Overview
Renewable Roots is a 501(c)(3) nonprofit I co-founded focused on making sustainable energy accessible to underserved communities. The organization coordinates solar panel installations, energy efficiency workshops, and small business renovations—funded through grant writing, corporate sponsorship, and community fundraising. I built and maintain the organization’s web presence at reroots.org.
The Problem
The clean energy transition disproportionately benefits communities that can already afford it. Solar installations, home weatherization, and energy-efficient appliances require upfront capital that lower-income households and small businesses simply don’t have. Government incentive programs exist but are notoriously difficult to navigate. The gap isn’t just financial—it’s informational and logistical.

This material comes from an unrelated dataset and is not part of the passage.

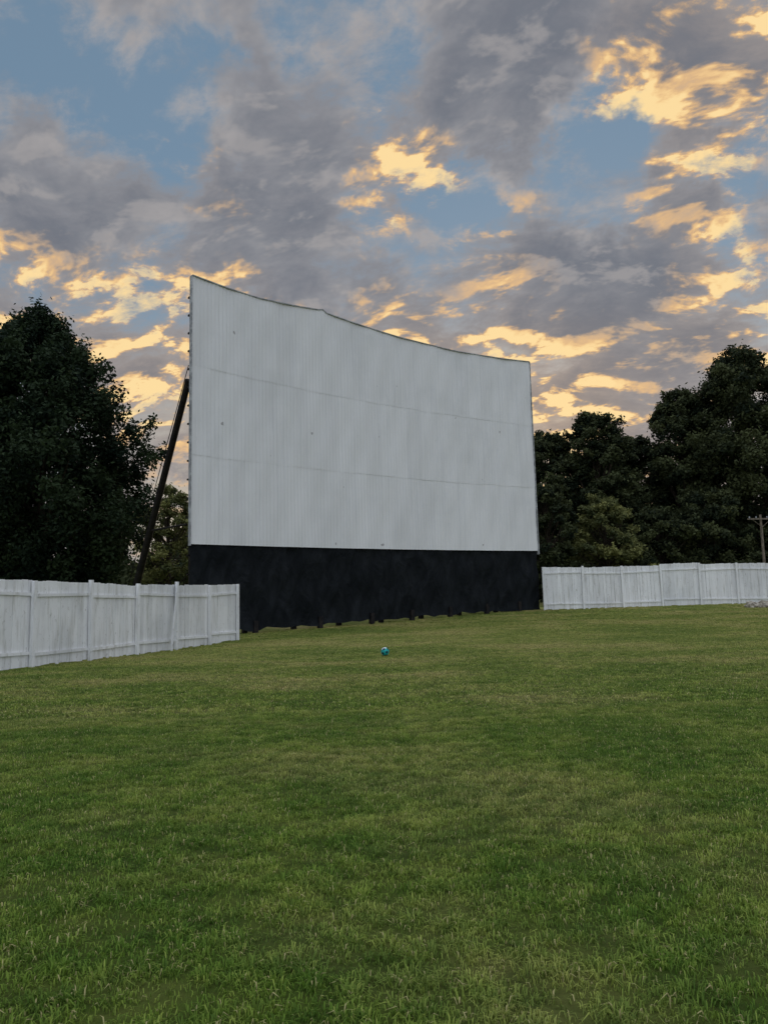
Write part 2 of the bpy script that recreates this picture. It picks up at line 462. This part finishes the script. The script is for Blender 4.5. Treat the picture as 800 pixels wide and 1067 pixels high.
# ------------------------------------------------------------------ utility pole
mwood, t, b = new_mat('weathered_wood', .85, .2)
n = t.noise(scaled(t, pos(t), (1, 1, .2)), 12, 5, .7); t.l.new(t.mix(t.ramp(n, .35, .65), (.08, .07, .055), (.24, .20, .15)), b.inputs['Base Color'])
up_root = empty('utility_pole'); px, py = 29.6, 58.0
mb = MB(); mb.tube([(px, py, .3), (px, py, 7.5)], [.12, .09], 10); mb.obj('pole', mwood, parent=up_root)
mb = MB(); mb.box((px, py-.16, 7.15), (1.15, .1, 0), (0, .05, 0), (0, 0, .06)); 
for s_ in (-1, 1): mb.tube([(px, py-.14, 6.5), (px+s_*.7, py-.14+.06*s_, 7.07)], [.02, .02], 6)
mb.obj('crossarm', mwood, parent=up_root)
mb = MB()
for q in (-1., -.45, .45, 1.): mb.tube([(px+q, py-.16+.1*q, 7.2), (px+q, py-.16+.1*q, 7.28), (px+q, py-.16+.1*q, 7.36)], [.04, .06, .025], 8)
mb.obj('insulators', mat_trim, parent=up_root)

# ------------------------------------------------------------------ trees
def leaf_mesh(name, P, N, size, tone, mat, parent=None):
    n = len(P); r = np.random.default_rng(len(P))
    a_ = r.normal(size=(n, 3)); a_ -= (a_*N).sum(1)[:, None]*N; a_ /= np.linalg.norm(a_, axis=1)[:, None]+1e-9
    c_ = np.cross(N, a_); s_ = size[:, None]
    v = np.stack([P-a_*s_, P-c_*s_*.55, P+a_*s_, P+c_*s_*.55], 1).reshape(-1, 3)
    me = bpy.data.meshes.new(name); me.vertices.add(n*4); me.vertices.foreach_set('co', v.ravel())
    me.loops.add(n*4); me.loops.foreach_set('vertex_index', np.arange(n*4))
    me.polygons.add(n); me.polygons.foreach_set('loop_start', np.arange(n)*4)
    me.update(calc_edges=True)
    at = me.attributes.new('tone', 'FLOAT', 'FACE'); at.data.foreach_set('value', tone)
    me.materials.append(mat)
    o = bpy.data.objects.new(name, me); scene.collection.objects.link(o)
    if parent: o.parent = parent
    return o
def tree(kind, x, y, top, rad, seed, mat, zb=None, nclump=230, per=300, leaf=.15, style='round', csz=1.0, lean=0.):
    r = np.random.default_rng(seed); z0 = H(x, y); hh = top-z0
    if zb is None: zb = z0+hh*.10
    s_ = r.random(nclump)**(.85 if style == 'cedar' else .8)
    th = r.random(nclump)*2*np.pi
    if style == 'cedar': f = np.sin(np.pi*np.clip(s_, .04, .985)**.72)**.62
    else: f = np.sin(np.pi*np.clip(s_*.93+.04, 0, 1)**.85)**.6
    ph = r.random(4)*6.28
    lob = 1+.16*np.sin(3*th+ph[0]+5*s_)+.12*np.sin(5*th+ph[1]-9*s_)+.10*np.sin(2*th+ph[2]+14*s_)
    rr_ = rad*f*lob*np.sqrt(r.random(nclump)*.85+.15)*.92
    C = np.stack([x+rr_*np.cos(th)+lean*s_, y+rr_*np.sin(th), zb+(top-zb)*s_*.97], 1)
    C += r.normal(0, .25, C.shape)
    C[0] = (x+lean, y, top-.5)
    cs = r.uniform(.07, .15, nclump)*rad*csz*(1.05-.4*s_)+.16
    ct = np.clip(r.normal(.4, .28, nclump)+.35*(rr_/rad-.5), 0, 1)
    cnt = np.maximum(30, (per*(cs/cs.mean())**1.6)).astype(int)
    idx = np.repeat(np.arange(nclump), cnt); n = len(idx)
    D = r.normal(size=(n, 3)); D /= np.linalg.norm(D, axis=1)[:, None]
    rad_ = r.random(n)**.45*(1+.42*r.normal(size=n)*(r.random(n) < .3))
    sc = np.array([1, 1, .75]) if style != 'cedar' else np.array([.85, .85, 1.1])
    P = C[idx]+D*rad_[:, None]*cs[idx][:, None]*sc*1.25
    P += .16*np.sin(P[:, [1, 2, 0]]*5.1+idx[:, None])
    N = D*.6+r.normal(size=(n, 3))*.6+np.array([0, 0, .45]); N /= np.linalg.norm(N, axis=1)[:, None]
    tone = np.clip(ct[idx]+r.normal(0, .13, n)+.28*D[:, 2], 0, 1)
    root = empty(kind)
    leaf_mesh('foliage', P, N, r.uniform(.6, 1.25, n)*leaf, tone, mat, root)
    mb = MB(); tr = hh*.018+.08
    bend = [r.normal(0, .25), r.normal(0, .25)]
    tp = [Vector((x+bend[0]*math.sin(k*3)+lean*k*.8, y+bend[1]*math.sin(k*2.6), z0-.2+(hh*.93)*k)) for k in np.linspace(0, 1, 8)]
    mb.tube(tp, [tr*(1.25-1.15*k) for k in np.linspace(0, 1, 8)], 9)
    for i in r.choice(nclump, min(nclump, 70), replace=False):
        c = Vector(C[i]); k = np.clip((c.z-z0)/hh*.8-.06, .1, .85)
        j = k*7; p = tp[int(j)].lerp(tp[min(7, int(j)+1)], j-int(j))
        m_ = p.lerp(c, .5)+Vector((0, 0, -.08*(c-p).length)); rl = tr*(1.0-k)*.45+.02
        mb.tube([p, m_, c], [rl, rl*.6, .012], 5, cap=False)
    mb.obj('trunk_and_limbs', mat_bark, smooth=True, parent=root)
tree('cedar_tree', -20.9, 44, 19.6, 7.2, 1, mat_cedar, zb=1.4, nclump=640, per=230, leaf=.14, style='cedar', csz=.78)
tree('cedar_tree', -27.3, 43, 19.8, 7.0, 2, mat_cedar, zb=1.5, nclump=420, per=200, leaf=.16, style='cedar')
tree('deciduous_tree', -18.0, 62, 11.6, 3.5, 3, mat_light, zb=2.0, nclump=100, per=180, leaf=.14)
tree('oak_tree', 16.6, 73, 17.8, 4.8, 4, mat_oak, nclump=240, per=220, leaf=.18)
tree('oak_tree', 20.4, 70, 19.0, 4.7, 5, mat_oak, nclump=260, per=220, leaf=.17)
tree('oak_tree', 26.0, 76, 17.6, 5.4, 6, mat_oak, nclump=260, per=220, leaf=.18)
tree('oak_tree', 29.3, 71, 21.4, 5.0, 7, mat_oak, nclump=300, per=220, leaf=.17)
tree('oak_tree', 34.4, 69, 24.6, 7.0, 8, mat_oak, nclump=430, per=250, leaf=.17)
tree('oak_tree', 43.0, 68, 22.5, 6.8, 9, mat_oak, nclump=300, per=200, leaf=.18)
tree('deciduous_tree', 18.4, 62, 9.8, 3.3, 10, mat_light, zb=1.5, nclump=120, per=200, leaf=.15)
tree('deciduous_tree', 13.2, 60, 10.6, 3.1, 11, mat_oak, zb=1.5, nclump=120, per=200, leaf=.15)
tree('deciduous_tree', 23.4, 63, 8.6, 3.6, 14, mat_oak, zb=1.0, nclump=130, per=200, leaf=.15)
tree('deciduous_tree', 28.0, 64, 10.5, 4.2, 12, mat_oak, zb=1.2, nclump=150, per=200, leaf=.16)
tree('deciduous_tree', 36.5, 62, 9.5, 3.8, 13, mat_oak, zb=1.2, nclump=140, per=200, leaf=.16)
# distant woodland mass
r = np.random.default_rng(77); nc = 1300
cx_ = r.uniform(-110, 130, nc); cy_ = r.uniform(80, 105, nc)
mx_h = 6.0+1.6*np.sin(cx_*.21)+1.2*np.sin(cx_*.53+1)+(cx_ > 12)*6.0
cz_ = .7+mx_h*r.random(nc)**.75; cs = r.uniform(1.0, 2.1, nc)
cnt = 120; idx = np.repeat(np.arange(nc), cnt); n = len(idx)
D = r.normal(size=(n, 3)); D /= np.linalg.norm(D, axis=1)[:, None]
P = np.stack([cx_, cy_, cz_], 1)[idx]+D*(r.random(n)**.4*cs[idx])[:, None]
N = D*.5+r.normal(size=(n, 3))*.7; N /= np.linalg.norm(N, axis=1)[:, None]
leaf_mesh('distant_tree_line', P, N, r.uniform(.22, .5, n), np.clip(r.random(nc)[idx]*.7+r.normal(0, .15, n), 0, 1), mat_oak)

# ------------------------------------------------------------------ world: dusk sky with broken cloud
SUN_AZ, SUN_EL = 14.0, 4.0
world = bpy.data.worlds.new('World'); scene.world = world; world.use_nodes = True
t = NT(world.node_tree); t.n.clear()
out = t.n.new('ShaderNodeOutputWorld')
sky = t.n.new('ShaderNodeTexSky'); sky.sky_type = 'NISHITA'; sky.sun_disc = False
sky.sun_elevation = R(SUN_EL); sky.sun_rotation = R(SUN_AZ); sky.dust_density = 1.0; sky.ozone_density = 2.0
bg_sky = t.n.new('ShaderNodeBackground'); bg_sky.inputs[1].default_value = .12
Nd = t.n.new('ShaderNodeTexCoord').outputs['Generated']
Nv = t.vm('NORMALIZE', Nd); c3 = t.xyz(Nv)
z_ = t.math('MAXIMUM', c3[2], 0.0); inv = t.math('DIVIDE', 1.0, t.math('ADD', z_, .34))
u = t.math('MULTIPLY', c3[0], inv); v = t.math('MULTIPLY', c3[1], inv)
P0 = t.comb(t.math('ADD', u, t.math('MULTIPLY', v, .25)), t.math('MULTIPLY', v, 1.30), 0.)
wv = t.vm('SUBTRACT', t.noise(P0, 3.2, 2, .55, col=True), (.5, .5, .5))
Pw = t.vm('ADD', P0, t.vm('SCALE', wv, scale=.12))
big = t.noise(P0, 2.0, 1, .5)
def dens(P, det):
    med = t.noise(P, 7.0, det, .64)
    return t.math('ADD', t.math('MULTIPLY', big, .35), t.math('MULTIPLY', med, .65))
def ddir(az, el):
    a, e = R(az), R(el); return (math.sin(a)*math.cos(e), math.cos(a)*math.cos(e), math.sin(e))
wn = t.vm('SUBTRACT', t.noise(Nv, 8, 5, .66, col=True), (.5, .5, .5))
Nb = t.vm('NORMALIZE', t.vm('ADD', Nv, t.vm('SCALE', wn, scale=.20)))
def blobs(lst):
    acc = None
    for az, el, rad, w_ in lst:
        x = t.ramp(t.vm('DOT_PRODUCT', Nb, ddir(az, el)), math.cos(R(rad)), 1.0, 0, w_)
        acc = x if acc is None else t.math('ADD', acc, x)
    return acc
holes = blobs([(-22, 37, 9, .08), (17.6, 30.5, 5.5, .12), (6.5, 29.5, 4.0, .11), (0.5, 27, 3.0, .06), (19, 35, 4.5, .10),
               (28.3, 29, 3.5, .11), (28, 24, 3.5, .09), (-14, 35, 5, .06), (-4, 40, 4, .05)])
darks = blobs([(12, 38, 9, .13), (-24.6, 27.8, 8, .08), (16.3, 22.5, 7, .08), (-6, 35, 7, .06), (-10, 27, 7, .06), (22, 15.5, 8, .07), (26.5, 37, 7, .10), (0, 22, 7, .05), (24, 26, 3.5, .05)])
gold = blobs([(26.5, 36.5, 9, 2.0), (3.2, 32.3, 4.5, 1.5), (24.5, 27.0, 5, 1.1), (-17.6, 18.5, 8, 1.6), (-10.3, 22.2, 4.5, 1.3), (9.9, 25.0, 5.5, .8),
              (12, 14.5, 10, 1.6), (26.4, 19.5, 7, 1.3), (-27, 21.0, 5.5, 1.3), (0, 28.7, 3.0, .9), (-13.5, 30.5, 2.6, .9), (2, 19.5, 6, 1.3)])
bias = t.math('SUBTRACT', darks, holes)
d0 = t.math('ADD', dens(Pw, 9), bias)
d1 = t.math('ADD', dens(t.vm('ADD', Pw, (.010, .050, 0)), 4), bias)
cover = t.ramp(d0, .365, .53)
thick = t.ramp(d0, .42, .67)
lit = t.ramp(t.math('SUBTRACT', d0, d1), -.10, .14)
thin = t.ramp(d0, .74, .44)
el = c3[2]
low = t.ramp(el, .42, .10)     # 1 near the horizon
body = t.mix(thick, (.35, .34, .35), (.17, .18, .21))
body = t.mix(t.math('MULTIPLY', low, .50), body, (.38, .325, .30))
body = t.mix(t.math('MULTIPLY', t.ramp(lit, .40, 1.0), .45), body, (.50, .455, .43))
body = t.mix(t.math('MULTIPLY', t.ramp(lit, .5, 0.), .35), body, (.155, .16, .19))
# sunset glow gathered low around the sun's bearing
glow = t.math('MULTIPLY', t.ramp(t.vm('DOT_PRODUCT', Nv, ddir(4, 8)), math.cos(R(34)), 1.0), t.ramp(el, .42, .20))
g = t.math('MULTIPLY', t.math('MULTIPLY', gold, t.ramp(lit, .22, .85, .10, 1)), t.math('ADD', t.math('MULTIPLY', thin, .75), .25))
g2 = t.math('ADD', g, t.math('MULTIPLY', t.ramp(lit, .35, .95), t.math('MULTIPLY', glow, .55)))
g2 = t.math('ADD', g2, t.math('MULTIPLY', glow, .13))
front = t.ramp(c3[1], -.1, .5)
g2 = t.math('MULTIPLY', g2, front, clamp=True)
body = t.mix(t.ramp(g2, 0, .95), body, (.90, .54, .22))
body = t.mix(t.ramp(g2, .6, 1.0, 0, .9), body, (1.04, .77, .37))
back = t.ramp(c3[1], .45, -.4)
body = t.mix(back, body, t.vm('MULTIPLY', body, (.96, 1.0, 1.06)))  # bluish tint added to the unseen rear clouds, cooling light on the screen
bg_cl = t.n.new('ShaderNodeBackground'); t.l.new(body, bg_cl.inputs[0])
# clouds behind the camera and overhead boosted, out of view, to light screen and lawn
br = t.math('ADD', t.math('ADD', t.math('MULTIPLY', back, 1.8), 1.0), t.ramp(c3[2], .68, .95, 0, 2.8))
t.l.new(br, bg_cl.inputs[1])
skyc = t.vm('MINIMUM', sky.outputs[0], (4.2, 4.0, 3.9))
skyc = t.mix(.60, skyc, (1.80, 2.75, 3.8))
skyc = t.mix(t.math('MULTIPLY', glow, .55), skyc, (6.6, 4.6, 2.5))
t.l.new(skyc, bg_sky.inputs[0])
bs = t.math('MULTIPLY', .125, t.math('ADD', t.math('ADD', 1.0, back), t.ramp(c3[2], .68, .95, 0, 1.5)))  # clear sky also raised behind and overhead as added fill light
t.l.new(bs, bg_sky.inputs[1])
mxs = t.n.new('ShaderNodeMixShader'); t.l.new(t.math('MULTIPLY', cover, .94), mxs.inputs[0])
t.l.new(bg_sky.outputs[0], mxs.inputs[1]); t.l.new(bg_cl.outputs[0], mxs.inputs[2])
t.l.new(mxs.outputs[0], out.inputs[0])

sd = bpy.data.lights.new('sun', 'SUN'); sd.energy = .5; sd.angle = R(20); sd.color = (1, .82, .62)
so = bpy.data.objects.new('sun', sd); scene.collection.objects.link(so)
so.rotation_euler = (-Vector(ddir(SUN_AZ, SUN_EL))).to_track_quat('-Z', 'Y').to_euler()

# ------------------------------------------------------------------ camera
cd = bpy.data.cameras.new('camera'); co = bpy.data.objects.new('camera', cd); scene.collection.objects.link(co)
cd.sensor_fit = 'VERTICAL'; cd.sensor_height = 36; cd.sensor_width = 27; cd.lens = 26; cd.clip_end = 6000
co.matrix_world = Matrix.Translation((0, 0, 1.6)) @ Matrix.Rotation(R(96.74), 4, 'X') @ Matrix.Rotation(-.025, 4, 'Z')
scene.camera = co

Renewable Roots was founded to bridge that gap: connect communities to funding, handle the logistics of installation and renovation, and provide education that makes sustainability feel achievable rather than aspirational.
Technical Approach
The Website
The reroots.org website serves as the organization’s public face and primary donor engagement platform. Built with React, TypeScript, and Tailwind CSS, it was designed with a few specific goals:
- Donor trust: Clean, professional design that communicates legitimacy to potential corporate sponsors and grant committees
- Story-first content: Project impact narratives and community stories front and center, not just donation buttons
- Performance: Sub-second load times on mobile devices, since much of our audience accesses the site from phones
The site is deployed on Vercel with automatic preview deployments for content changes, making it easy for non-technical team members to review updates before they go live.
Grant Management
Beyond the website, I built internal tooling to streamline our grant application pipeline. Grant writing for nonprofits is repetitive—the same organizational data, impact metrics, and financial statements get reformatted for each funder’s unique application requirements. I templated the recurring sections and built a lightweight dashboard for tracking application status, deadlines, and follow-ups.
Partnership Coordination
Working with partners like Breathe California and Bloomberg Philanthropies required establishing clear communication channels and shared project tracking. I set up shared workspaces and reporting templates that gave our partners real-time visibility into project progress without requiring them to learn new tools.
Results & Impact
- $200,000+ raised through grants, sponsorships, and community fundraising
- 100+ homes made carbon-neutral through solar panel installations in Chatarpura, India
- Small business renovation initiatives in Sacramento, CA in partnership with Breathe California and Bloomberg Philanthropies
- Community workshops on energy efficiency, solar economics, and navigating government incentive programs
- Ongoing operations since 2022 with a growing volunteer base
What I Learned
Running a nonprofit taught me more about project management than any internship. When you’re coordinating international solar installations with volunteer labor and donated materials, the margin for logistical error is zero. Every installation requires permits, inspections, electrical certifications, and community buy-in—and all of it has to happen in sequence.
The fundraising side was equally educational. Writing grants forced me to quantify impact rigorously: not “we helped some families” but “we reduced energy costs by X% for Y households, preventing Z tons of CO₂ emissions annually.” That discipline in measurement carries directly into engineering—you can’t improve what you don’t measure.
Building the website taught me that the best tech stack for a nonprofit is the one your successors can maintain. I chose React and Tailwind not because they’re the most interesting tools, but because they have the largest talent pool. When I eventually hand off this codebase, the next developer won’t have to learn a niche framework.